23. From the evidence on record, it is too difficult to discern that the scribe of Ex.B-1 figured as the attestor. Not only no one spoke to that fact, but nothing is evident from the record that he attested the document. There is another circumstance, which lends support to the contention of the learned counsel for the plaintiff. Ex.X-1 is a sale deed scribed by K. Venkappa, the same person, who scribed Ex.B-1. In Ex.X-1, the vendor signed the document and thereafter two witnesses signed. At the bottom of the same, as in Ex.B-1, the scribe makes a statement that he has prepared and written the document, subscribed his signature after that sentence and furnished the details of his licence. It shows that the endorsement made, signature subscribed and particulars of licence furnished by the said scribe, is the usual pattern adopted by him for certifying the factum of his scribing the documents. Therefore, neither from the document nor from the evidence, it emerges that the scribe figured as an attesting witness in Ex.B-1. In view of this finding, what emerges is that only one witness attested Ex.B-1. The same does not constitute compliance with Section 63 of the Indian Succession Act. That being so, Ex.B-1 becomes unenforceable in law.

24. The learned counsel for the plaintiff submits that it was not even established that late BV Reddy has signed on Ex.B-1. Five witnesses spoke about the signature of B.V. Reddy. D.W.1 (D-1), D.W.6 (D-2) and D.W.8 (D-5) are the party witnesses. None of them claimed to have seen late B.V. Reddy having signed Ex.B-1. Apart from that, they being the beneficiaries under the document, their evidence cannot be taken on its face value. The two non-party witnesses are D.W.2, who is said to be he farm servant of late B.V. Reddy and D.W.5, who is said to be acquainted with late B.V. Reddy. It has been elicited in the evidence of D.W.2 that he is an illiterate. His evidence is only to the effect that the signature of late B.V. Reddy on Ex.B-1 belongs to him (B.V. Reddy). He does not say that he was present when the document was signed. So far as D.W.5 is concerned, he only says that he was acquainted with the signature of late B.V. Reddy and on that basis he can say that the signature on Ex.B-1 belongs to B.V. Reddy alone. Even if the statement made by D.W.5 in the Chief-Examination is taken be correct, it is too difficult to accept that he answers the description of a person 'acquainted with the handwriting' of late B.V. Reddy, as contemplated in Explanation to Section 44 of the Indian Evidence Act.

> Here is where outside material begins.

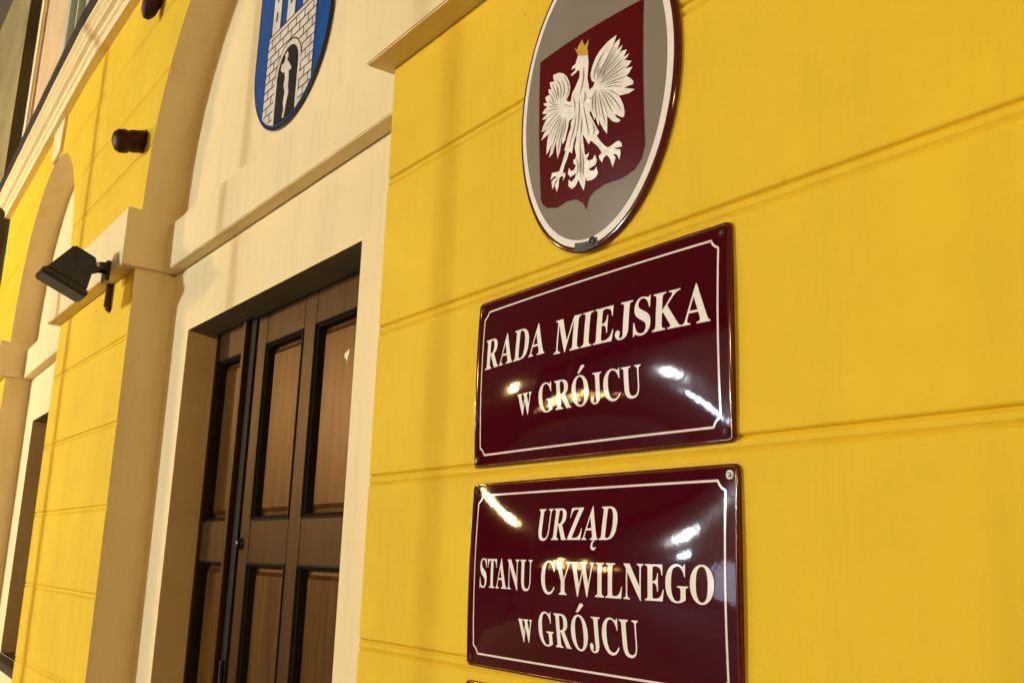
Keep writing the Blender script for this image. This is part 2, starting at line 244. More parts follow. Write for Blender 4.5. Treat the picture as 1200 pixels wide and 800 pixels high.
ART = {"body":[-15460,27310,-15510,27210,-15550,27130,-15650,27120,-15690,27040,-15600,27050,-15530,27010,-15570,26970,-15700,26940,-15680,26890,-15540,26900,-15450,26940,-15390,26890,-15390,26740,-15470,26630,-15530,26550,-15630,26470,-15670,26360,-15680,26280,-15760,26290,-15850,26370,-15750,26470,-15710,26630,-15760,26790,-15870,26970,-16010,27100,-16190,27190,-16400,27220,-16390,27140,-16340,27040,-16430,27060,-16530,27090,-16510,27000,-16450,26880,-16580,26940,-16560,26840,-16500,26760,-16610,26790,-16700,26780,-16660,26680,-16600,26610,-16770,26660,-16730,26590,-16600,26510,-16730,26480,-16810,26420,-16670,26350,-16590,26320,-16740,26300,-16800,26260,-16690,26230,-16610,26220,-16740,26110,-16830,25960,-16690,25950,-16570,25970,-16740,25870,-16830,25760,-16670,25780,-16510,25810,-16580,25650,-16600,25470,-16610,25330,-16500,25400,-16390,25520,-16450,25360,-16500,25220,-16350,25280,-16230,25510,-16210,25280,-16170,25080,-16070,25230,-16010,25480,-15970,25350,-15880,25430,-15830,25560,-15770,25700,-15740,25830,-15570,25840,-15670,25780,-15670,25640,-15770,25500,-15870,25280,-15920,25180,-15850,25170,-15920,25060,-16000,24920,-16110,24770,-16260,24790,-16390,24820,-16460,24670,-16350,24700,-16300,24710,-16190,24660,-16330,24650,-16420,24610,-16380,24430,-16320,24490,-16280,24570,-16210,24600,-16140,24610,-16220,24560,-16290,24490,-16220,24320,-16150,24430,-16130,24570,-16090,24620,-16020,24630,-15960,24580,-15990,24500,-15890,24580,-15890,24670,-15970,24670,-15970,24730,-15900,24860,-15810,24970,-15740,25090,-15700,25100,-15650,25020,-15610,25110,-15580,25230,-15530,25350,-15470,25430,-15490,25290,-15540,25130,-15490,24920,-15540,24850,-15600,24870,-15580,24760,-15500,24710,-15570,24630,-15680,24630,-15750,24730,-15800,24610,-15710,24500,-15580,24520,-15510,24530,-15550,24440,-15680,24380,-15770,24470,-15790,24330,-15680,24220,-15540,24250,-15430,24360,-15380,24250,-15280,24070,-15220,24200,-15200,24350,-15160,24250,-15020,24220,-14880,24240,-14800,24310,-14840,24470,-14920,24410,-15020,24430,-15090,24490,-15020,24500,-14870,24520,-14820,24610,-14880,24750,-14950,24670,-15080,24680,-15160,24750,-15090,24780,-15060,24860,-15140,24840,-15200,24850,-15220,24990,-15250,25190,-15260,25340,-15180,25230,-15070,25040,-15000,25110,-14940,25060,-14820,24940,-14740,24850,-14670,24720,-14760,24680,-14730,24590,-14660,24500,-14620,24590,-14540,24630,-14470,24580,-14410,24480,-14360,24310,-14300,24410,-14260,24490,-14330,24580,-14260,24570,-14200,24510,-14160,24410,-14120,24520,-14120,24620,-14240,24670,-14300,24710,-14190,24690,-14070,24670,-14080,24760,-14160,24830,-14260,24820,-14370,24790,-14470,24780,-14550,24830,-14680,24970,-14810,25150,-14760,25170,-14730,25210,-14820,25360,-14930,25560,-15040,25750,-14990,25790,-14940,25680,-14870,25530,-14840,25600,-14800,25470,-14740,25350,-14720,25500,-14690,25390,-14600,25230,-14490,25090,-14480,25280,-14480,25480,-14410,25410,-14330,25320,-14200,25240,-14100,25240,-14120,25290,-14200,25350,-14260,25450,-14170,25390,-14060,25310,-13990,25300,-13970,25400,-14000,25560,-14070,25710,-14130,25820,-13990,25790,-13840,25770,-13680,25800,-13810,25860,-13990,25950,-13860,25940,-13730,25930,-13720,26000,-13810,26100,-13930,26190,-13840,26220,-13800,26270,-13740,26330,-13870,26350,-13950,26370,-13860,26400,-13770,26470,-13890,26530,-13970,26570,-13890,26610,-13840,26670,-13930,26660,-14010,26660,-13950,26720,-13910,26790,-14030,26810,-14120,26810,-14060,26880,-14040,26950,-14130,26920,-14200,26880,-14130,27010,-14110,27130,-14220,27100,-14320,27060,-14260,27160,-14220,27260,-14350,27240,-14490,27210,-14710,27110,-14850,27000,-14940,26860,-15010,26680,-15010,26600,-14960,26470,-14870,26410,-14920,26330,-15040,26290,-15070,26430,-15110,26590,-15100,26790,-15090,26990,-15120,27160],
"crown":[-15610,27560,-15510,27460,-15470,27530,-15340,27640,-15280,27510,-15220,27440,-15170,27480,-15100,27550,-15120,27420,-15150,27330,-15110,27260,-15120,27160,-15280,27210,-15460,27300,-15510,27400],
"shield":[-17020,27830,-16110,27820,-15210,27810,-14360,27800,-13480,27800,-13470,26190,-13460,24540,-13560,24270,-13770,24080,-14150,24000,-14600,24020,-14950,23960,-15120,23870,-15180,23740,-15230,23630,-15330,23810,-15550,23950,-15860,24000,-16240,23960,-16630,24070,-16810,24210,-16880,24350],
"chip":[-15670,23050,-15550,23090,-15410,23090,-15240,23090,-15050,23100,-14930,23040,-14940,22900,-14910,22780,-15130,22760,-15350,22750,-15630,22800,-15680,22920],
"grooves":[[-14840,26420,-14730,26560,-14570,26730,-14380,26930,-14240,27120],
[-14780,26440,-14590,26600,-14370,26770,-14190,26950],
[-14730,26400,-14510,26550,-14270,26670,-14080,26800],
[-14670,26350,-14420,26450,-14180,26530,-14000,26610],
[-14640,26300,-14400,26340,-14150,26380,-13920,26420],
[-14580,26240,-14340,26220,-14100,26200,-13860,26170],
[-14560,26170,-14280,26100,-14020,25980],
[-14610,26130,-14420,25960,-14200,25700,-14070,25470],
[-14670,26150,-14550,25950,-14440,25730,-14300,25500],
[-14720,26150,-14690,25940,-14630,25680,-14540,25340],
[-14810,26190,-14830,26000,-14830,25800,-14790,25550],
[-14890,26180,-14940,26000,-14940,25760],
[-14890,26480,-14870,26680,-14730,26880,-14570,27020],
[-14780,26540,-14760,26650,-14680,26700],
[-14640,26440,-14590,26540,-14510,26590],
[-14700,26300,-14610,26350,-14480,26420],
[-15820,26420,-15770,26570,-15800,26770,-15960,27000],
[-16070,26470,-16040,26630,-16080,26810,-16240,27030],
[-16190,26480,-16230,26660,-16330,26830,-16430,27000],
[-16320,26480,-16380,26620,-16480,26760],
[-16130,26370,-16350,26450,-16570,26650],
[-16120,26280,-16370,26340,-16660,26420],
[-16090,26210,-16270,26150,-16520,26070,-16740,25980],
[-16030,26120,-16180,25990,-16360,25870,-16540,25720],
[-15990,26050,-16110,25820,-16230,25650,-16400,25380],
[-15930,25980,-15980,25730,-16070,25520,-16150,25210],
[-15870,25960,-15860,25730,-15950,25520],
[-16230,26830,-16170,26680,-16130,26540],
[-15960,26810,-15920,26630,-15980,26480],
[-15250,26940,-15240,26690,-15290,26460,-15350,26320],
[-15580,26330,-15520,26140,-15540,25980],
[-15180,26330,-15170,26170,-15230,26030],
[-15370,26210,-15370,25960,-15390,25720,-15440,25460],
[-15230,25990,-15160,25720,-15100,25460,-15040,25240],
[-15480,25880,-15510,25690,-15620,25440,-15730,25200],
[-15280,25720,-15300,25530,-15320,25340],
[-15350,25250,-15340,24950,-15370,24660,-15360,24360],
[-15260,24920,-15250,24620,-15270,24370],
[-15490,24870,-15420,24650,-15480,24470],
[-14930,25480,-14870,25300,-14930,25200],
[-15940,26300,-15760,26190,-15640,26140],
[-15030,26070,-14890,26100,-14830,26200]],
"figure":[-37930,37840,-37770,37670,-37770,37480,-37910,37460,-37540,37080,-37310,36820,-37400,36730,-37590,36790,-37520,36440,-37510,36040,-37400,35670,-37550,35330,-37620,34960,-37730,34600,-37920,34670,-37820,35030,-37930,35390,-37840,35840,-38030,36240,-37950,36580,-38050,36900,-38240,36900,-38510,37160,-38450,37400,-38220,37370,-38100,37500,-38100,37660,-38170,37840,-38040,37730]}
SIGN1 = [('RADA', -1.8893, -1.6379, 2.0655, 2.1369), ('MIEJSKA', -1.6033, -1.1782, 2.0566, 2.1311), ('w', -1.738, -1.6836, 1.9412, 1.9861), ('GRÓJCU', -1.6577, -1.3432, 1.9383, 1.9992)]
SIGN2 = [('URZĄD', -1.6546, -1.4079, 1.6716, 1.7349), ('STANU', -1.876, -1.6609, 1.5691, 1.631), ('CYWILNEGO', -1.6284, -1.177, 1.5654, 1.6289), ('w', -1.7133, -1.6641, 1.4659, 1.5094), ('GRÓJCU', -1.642, -1.3501, 1.4641, 1.5287)]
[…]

25. It is settled principle of law that in case of testamentary documents, the propounder has not only to prove the execution of the document as required in law, but also has to prove that there are no suspicious circumstances surrounding the same. In this case, it has already been held that Ex.B-1 does not conform the requirements of law. Apart from that, the Will itself is shrouded in several suspicious circumstances. While the plaintiff, who undisputedly lived with late B.V. Reddy for 45 years, was provided with life interest with no right of transfer in respect of a small extent of Ac.4-40 cents, which was to revert to the defendants after her death, all the defendants, most of whom were even distant relations, were vested with absolute rights. The fact that D.W.1 so swiftly swings into action to get the document registered and dispossess the plaintiff, throws any amount of doubt about the genuinety of the transaction. The denial of the very marriage between the plaintiff and late B.V. Reddy throws doubt on his bona fides.

26. From the foregoing discussion, it is evident that the plaintiff was the legally wedded of late BV Reddy, she succeeded to his estate after his death, she got title to the suit schedule properties, Ex.B-1 is neither a validly executed nor legally enforceable document and that the plaintiff is entitled to the relief claimed in the suit.

27. Accordingly, the appeal is allowed and OS. No. 104/89 on the file of the Subordinate Judge, Nandyal, shall stand decreed. However, having regard to the relationship of the parties, there shall be no order as to costs.